Disputée par beau temps et à guichets fermés, l’épreuve montréalaise a connu un succès retentissant avec ses 317 000 spectateurs en trois jours. Dès le vendredi, lors de simples essais libres, les estrades étaient presque pleines, chose rarement vue en Formule 1.

Hormis la publicité déguisée des écuries, l’ensemble des lieux ne comportait pas de promotion de tabac; les kiosques de souvenirs ne vendaient pas d’articles reproduisant des marques de cigarettes.

La situation mondiale

L’Union européenne a voté, en novembre 2002, l’interdiction de la publicité du tabac. Tous les pays de l’Union devront mettre en vigueur cette mesure au plus tard le 31 juillet 2005, ce qui implique la fin des commandites de tabac. Cette position a choqué le président de la Fédération Internationale Automobile (FIA), Max Mosley. Avec l’accord de principe des cigarettiers, il proposait plutôt de mettre un terme aux commandites tabagiques à la fin de la saison 2006.

En mai dernier, lors du Grand Prix d’Espagne, les médias ont rapporté quelques propos des dirigeants du circuit sur la question du tabac. M. Mosley a entre autres affirmé que si les commandites sont prolongées à l’extérieur de l’Europe après 2006, ce sera la faute du monde de la santé qui a refusé de consentir au compromis proposé. Quant au milliardaire anglais Bernie Ecclestone, il répète le discours entendu lors de la saga du sauvetage du Grand Prix de Montréal. Il souhaite obtenir une entente avec chaque pays concerné, soit une exemption pour la période du Grand Prix. « Disparaître de l’Europe, c’est la dernière chose que nous souhaitons », dit-il, reprenant l’arme du chantage. De son côté, Jean Todt, directeur de l’écurie championne Ferrari, prétend que Marlboro va demeurer en Formule 1 « encore bien des années ». Selon lui, l’équipe renouvellera la commandite d’Altria (nouveau nom de Philip Morris) aussi longtemps que possible.

La multinationale du tabac peut sous-louer l’espace publicitaire des monoplaces de Ferrari à d’autres firmes hors tabac, dans les pays où la législation bannit le mot Marlboro, tout en conservant les couleurs rouge et blanc de la marque, a révélé GrandPrix.com. Ce site Web, rédigé par dix spécialistes de la Formule 1, est de ceux qui traitent le mieux des progrès de la Convention-cadre mondiale antitabac, plaidant ainsi contre les commandites controversées. « En fait, notre sport attirerait certainement plus d’argent en devenant sans tabac, car plusieurs commanditaires préfèrent rester à l’écart, de manière à ne pas être associés à l’industrie du tabac », conclut un de ses articles sur le sujet.

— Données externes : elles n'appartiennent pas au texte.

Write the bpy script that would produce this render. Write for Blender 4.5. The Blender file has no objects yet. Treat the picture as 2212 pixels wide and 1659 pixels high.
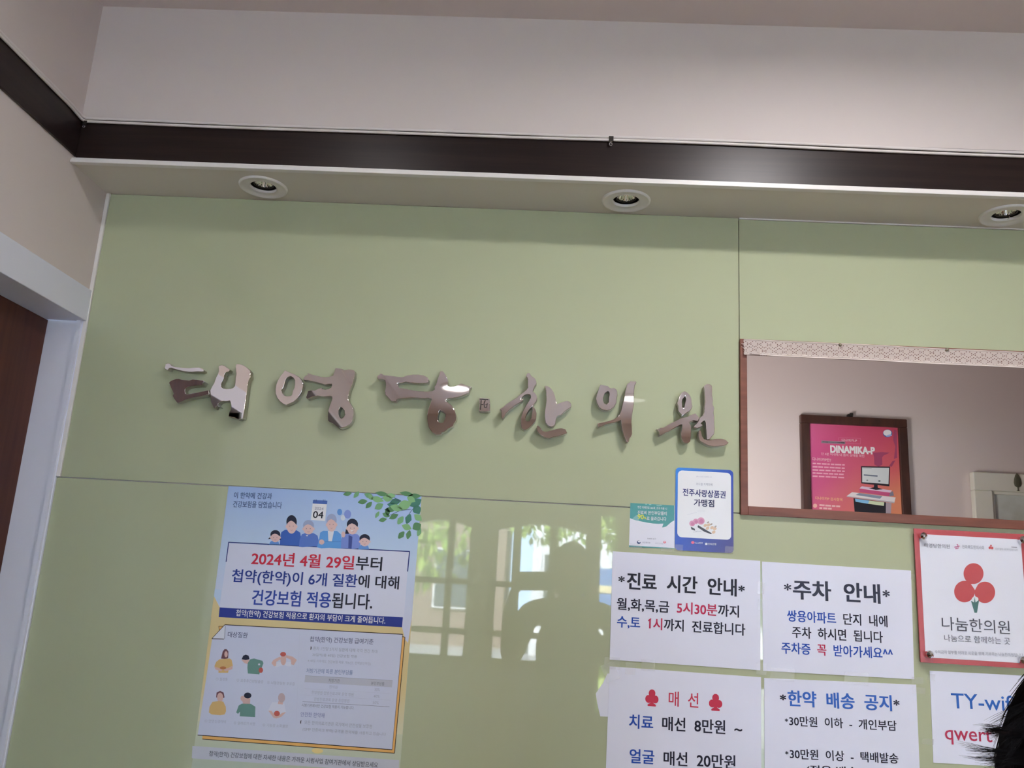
import bpy, bmesh, math, random
from mathutils import Vector, Matrix, Euler
random.seed(7)
S = bpy.context.scene
COL = S.collection
W, H = 2212, 1659

# ------------------------------------------------------------------ camera
F_PX = 1812.386
CAM = Vector((1.03273, -1.75409, 1.47))
YAW, PITCH, ROLL = -0.0430397, 0.2272941, 0.0570802
cyw, syw, cp, sp, cr, sr = math.cos(YAW), math.sin(YAW), math.cos(PITCH), math.sin(PITCH), math.cos(ROLL), math.sin(ROLL)
FWD = Vector((syw*cp, cyw*cp, sp)); _r = Vector((cyw, -syw, 0)); _u = _r.cross(FWD)
RIGHT = cr*_r + sr*_u; UP = -sr*_r + cr*_u
cd = bpy.data.cameras.new('camera'); cam = bpy.data.objects.new('camera', cd); COL.objects.link(cam)
cd.sensor_fit = 'HORIZONTAL'; cd.sensor_width = 36.0; cd.lens = F_PX/W*36.0
cd.clip_start = 0.02
cam.matrix_world = Matrix(((RIGHT.x, UP.x, -FWD.x, CAM.x), (RIGHT.y, UP.y, -FWD.y, CAM.y), (RIGHT.z, UP.z, -FWD.z, CAM.z), (0, 0, 0, 1)))
S.camera = cam

# ------------------------------------------------------------------ world, sun, exposure
wd = bpy.data.worlds.new('sky'); S.world = wd; wd.use_nodes = True
bg = wd.node_tree.nodes['Background']; bg.inputs[0].default_value = (0.50, 0.72, 1.0, 1); bg.inputs[1].default_value = 6.0
sd = bpy.data.lights.new('sun', 'SUN'); sd.energy = 22.0; sd.angle = 0.01; sd.color = (1, .98, .95)
sun = bpy.data.objects.new('sun', sd); COL.objects.link(sun); sun.location = (2, 6, 12)
sun.rotation_euler = Vector((-0.25, -1.0, -1.15)).to_track_quat('-Z', 'Y').to_euler()
S.view_settings.view_transform = 'Standard'; S.view_settings.look = 'None'
S.view_settings.gamma = 1.0; S.view_settings.use_curve_mapping = False
S.view_settings.exposure = 2.17
LAMPS = (5.5, 45, 1.0, 1.2, 1.2, 62, 36)     # emission of the ceiling lamps: near the counter, then at the rear, left to right, then an added fill lamp
LAMP_COLOR = (1, .965, .975)

def portal(name, loc, size, rot):
    l = bpy.data.lights.new(name, 'AREA'); l.shape = 'RECTANGLE'; l.size, l.size_y = size
    l.energy = 1; l.cycles.is_portal = True
    o = bpy.data.objects.new(name, l); COL.objects.link(o); o.location = loc; o.rotation_euler = rot
    return o
for (x0, x1, z0, z1) in ((.03, .54, .86, 1.87), (.69, 1.41, .86, 1.87), (1.47, 1.63, .30, 1.99), (1.75, 3.65, .15, 1.68)):
    portal('window_portal', ((x0+x1)/2, -4.73, (z0+z1)/2), (x1-x0, z1-z0), (math.radians(90), 0, 0))

# ------------------------------------------------------------------ helpers
def ray(px, py):
    return FWD + ((px-W/2)/F_PX)*RIGHT - ((py-H/2)/F_PX)*UP
def at(px, py, Y=0.0):            # pixel of the photograph -> point of the plane y = Y
    d = ray(px, py); t = (Y-CAM.y)/d.y; return CAM + t*d
def atz(px, py, Z):
    d = ray(px, py); t = (Z-CAM.z)/d.z; return CAM + t*d
def s2l(c):
    c = c/255.0
    return c/12.92 if c <= .04045 else ((c+.055)/1.055)**2.4
def lin(r, g, b): return (s2l(r), s2l(g), s2l(b))
INK_GAIN = 1.27
def ink(r, g, b):                 # print colour as it looks under the room light -> paint value
    return tuple(min(.86, s2l(v)*INK_GAIN) for v in (r, g, b))

def material(name, color, rough=.5, metal=0.0, spec=.5, bump=None, noise=None, coat=0.0):
    m = bpy.data.materials.new(name); m.use_nodes = True
    nt = m.node_tree; b = nt.nodes['Principled BSDF']
    b.inputs['Base Color'].default_value = (*color, 1); b.inputs['Roughness'].default_value = rough
    b.inputs['Metallic'].default_value = metal; b.inputs['Specular IOR Level'].default_value = spec
    b.inputs['Coat Weight'].default_value = coat; b.inputs['Coat Roughness'].default_value = .05
    tc = nt.nodes.new('ShaderNodeTexCoord')
    if noise:                     # (scale xyz, amount, second colour)
        mp = nt.nodes.new('ShaderNodeMapping'); mp.inputs['Scale'].default_value = noise[0]
        nz = nt.nodes.new('ShaderNodeTexNoise'); nz.inputs['Scale'].default_value = 1; nz.inputs['Detail'].default_value = 5
        mx = nt.nodes.new('ShaderNodeMix'); mx.data_type = 'RGBA'
        mx.inputs[6].default_value = (*color, 1); mx.inputs[7].default_value = (*noise[2], 1)
        mr = nt.nodes.new('ShaderNodeMapRange'); mr.inputs[1].default_value = .35; mr.inputs[2].default_value = .65; mr.inputs[4].default_value = noise[1]
        nt.links.new(tc.outputs['Object'], mp.inputs[0]); nt.links.new(mp.outputs[0], nz.inputs['Vector'])
        nt.links.new(nz.outputs[0], mr.inputs[0]); nt.links.new(mr.outputs[0], mx.inputs[0]); nt.links.new(mx.outputs[2], b.inputs['Base Color'])
    if bump:                      # (scale, strength, distance)
        nz = nt.nodes.new('ShaderNodeTexNoise'); nz.inputs['Scale'].default_value = bump[0]; nz.inputs['Detail'].default_value = 3
        bp = nt.nodes.new('ShaderNodeBump'); bp.inputs['Strength'].default_value = bump[1]; bp.inputs['Distance'].default_value = bump[2]
        nt.links.new(tc.outputs['Object'], nz.inputs['Vector']); nt.links.new(nz.outputs[0], bp.inputs['Height']); nt.links.new(bp.outputs[0], b.inputs['Normal'])
    return m
def emitter(name, color, strength):
    m = bpy.data.materials.new(name); m.use_nodes = True; nt = m.node_tree; nt.nodes.clear()
    e = nt.nodes.new('ShaderNodeEmission'); e.inputs[0].default_value = (*color, 1); e.inputs[1].default_value = strength
    o = nt.nodes.new('ShaderNodeOutputMaterial'); nt.links.new(e.outputs[0], o.inputs[0]); return m
def print_material(name, rough, spec):
    m = material(name, (.8, .8, .8), rough, 0, spec)
    at_ = m.node_tree.nodes.new('ShaderNodeAttribute'); at_.attribute_name = 'ink'
    m.node_tree.links.new(at_.outputs['Color'], m.node_tree.nodes['Principled BSDF'].inputs['Base Color']); return m

M = dict(
    wallpaper=material('white_wallpaper', lin(217, 206, 201), .75, bump=(420, .12, .001)),
    plaster=material('ceiling_paint', lin(224, 212, 206), .8),
    soffit=material('soffit_paint', lin(222, 216, 206), .6),
    paint=material('white_gloss_paint', lin(226, 228, 240), .4),
    molding=material('white_molding_paint', lin(232, 228, 224), .35),
    glass=material('back_painted_green_glass', (.475, .512, .338), .02, 0, .5),
    darkwood=material('dark_walnut_laminate', (.012, .0062, .0058), .36, 0, .36, noise=((3, 3, 90), 1.0, (.023, .0125, .0105))),
    redwood=material('reddish_brown_wood', lin(134, 80, 62), .4, 0, .4, noise=((8, 8, 60), 1.0, lin(114, 65, 50))),
    doorwood=material('dark_brown_door_veneer', lin(92, 52, 38), .45, 0, .25, noise=((60, 60, 3), 1.0, lin(76, 42, 32))),
    framewood=material('espresso_frame_wood', lin(78, 46, 36), .4, noise=((30, 30, 6), 1.0, lin(60, 36, 28))),
    steel=material('mirror_polished_steel', (.97, .90, .875), .025, 1.0),
    steelside=material('brushed_steel_return', (.50, .46, .42), .3, 1.0),
    chrome=material('chrome', (.75, .75, .78), .08, 1.0),
    blackmetal=material('blackened_metal', (.045, .04, .036), .4, .6),
    paper=material('white_paper', (.80, .815, .93), .7, 0, .3, bump=(7, .22, .02)),
    board=material('white_card', (.80, .81, .89), .4, 0, .4),
    ink=print_material('printed_ink', .6, .3),
    gloss=print_material('glossy_print', .3, .45),
    cable=material('grey_white_cable', lin(226, 218, 214), .5),
    lace=material('cream_lace_thread', lin(242, 230, 222), .85),
    tape=None,
    hair=material('black_hair', (.006, .004, .004), .55, 0, .15),
    skin=material('skin', lin(214, 168, 142), .5),
    dark_cloth=material('charcoal_cloth', (.05, .05, .055), .9),
    navy_cloth=material('navy_cloth', (.03, .04, .09), .9),
    grey_cloth=material('grey_cloth', (.12, .12, .13), .9),
    shoe=material('black_shoe_leather', (.02, .02, .02), .5),
    phone=material('dark_phone_shell', (.02, .02, .025), .25),
    floor=material('brown_floor_tile', lin(134, 98, 66), .35, noise=((2, 2, 2), .6, lin(118, 86, 58))),
    windowwood=material('brown_window_wood', lin(70, 48, 38), .45),
    leaf=material('green_foliage', (.14, .26, .04), .6, noise=((3, 3, 3), 1.0, (.30, .40, .09))),
    bark=material('bark', (.08, .06, .045), .9),
    asphalt=material('grey_pavement', (.24, .24, .25), .9),
    concrete=material('white_facade', (.62, .62, .63), .8),
    brick=material('pink_brick_facade', (.20, .145, .125), .85),
    winglass=material('dark_window_glass', (.05, .07, .09), .1),
    bluesign=material('blue_sign_paint', (.05, .16, .42), .5),
    bulbglass=material('lamp_reflector', (1, .98, .97), .06, 1.0),
    blackbaffle=material('black_baffle', (.012, .012, .014), .35),
    ornament=material('dark_green_ornament', lin(88, 88, 70), .7),
    cream=material('cream_frame_paint', lin(222, 222, 208), .6),
)
def tape_mat():
    m = bpy.data.materials.new('clear_tape'); m.use_nodes = True; nt = m.node_tree
    b = nt.nodes['Principled BSDF']; b.inputs['Base Color'].default_value = (.95, .95, .92, 1); b.inputs['Roughness'].default_value = .12
    b.inputs['Alpha'].default_value = .16; return m
M['tape'] = tape_mat()
def clear_mat():
    m = bpy.data.materials.new('clear_acrylic'); m.use_nodes = True; nt = m.node_tree
    b = nt.nodes['Principled BSDF']; b.inputs['Base Color'].default_value = (1, 1, 1, 1); b.inputs['Roughness'].default_value = .03
    b.inputs['Alpha'].default_value = .03; return m
M['acrylic'] = clear_mat()
def pane_mat():
    m = bpy.data.materials.new('window_pane_glass'); m.use_nodes = True; nt = m.node_tree
    b = nt.nodes['Principled BSDF']; b.inputs['Base Color'].default_value = (.9, 1, .95, 1); b.inputs['Roughness'].default_value = .0
    b.inputs['Alpha'].default_value = .06; return m
M['pane'] = pane_mat()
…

Durant la saison 2004, seulement trois épreuves sur 18 étaient théoriquement dénuées de commandites de tabac, soit celles de France, de Grande-Bretagne et du Canada. À Indianapolis (États-Unis), deux marques sur cinq étaient bannies, à cause de particularités de l’entente entre les États et les fabricants. En 2005, il devrait y avoir au moins six courses sans tabac. Enfin, la pression sera assez grande en 2006, compte tenu notamment de l’impact de la Convention-cadre mondiale, alors en vigueur, qui influencera la grande majorité des pays. Il serait assez étonnant que M. Ecclestone et ses amis de l’industrie du tabac puissent continuer longtemps à associer la Formule 1 et ses champions à un produit qui tue plus de cinq millions de personnes par année sur la planète.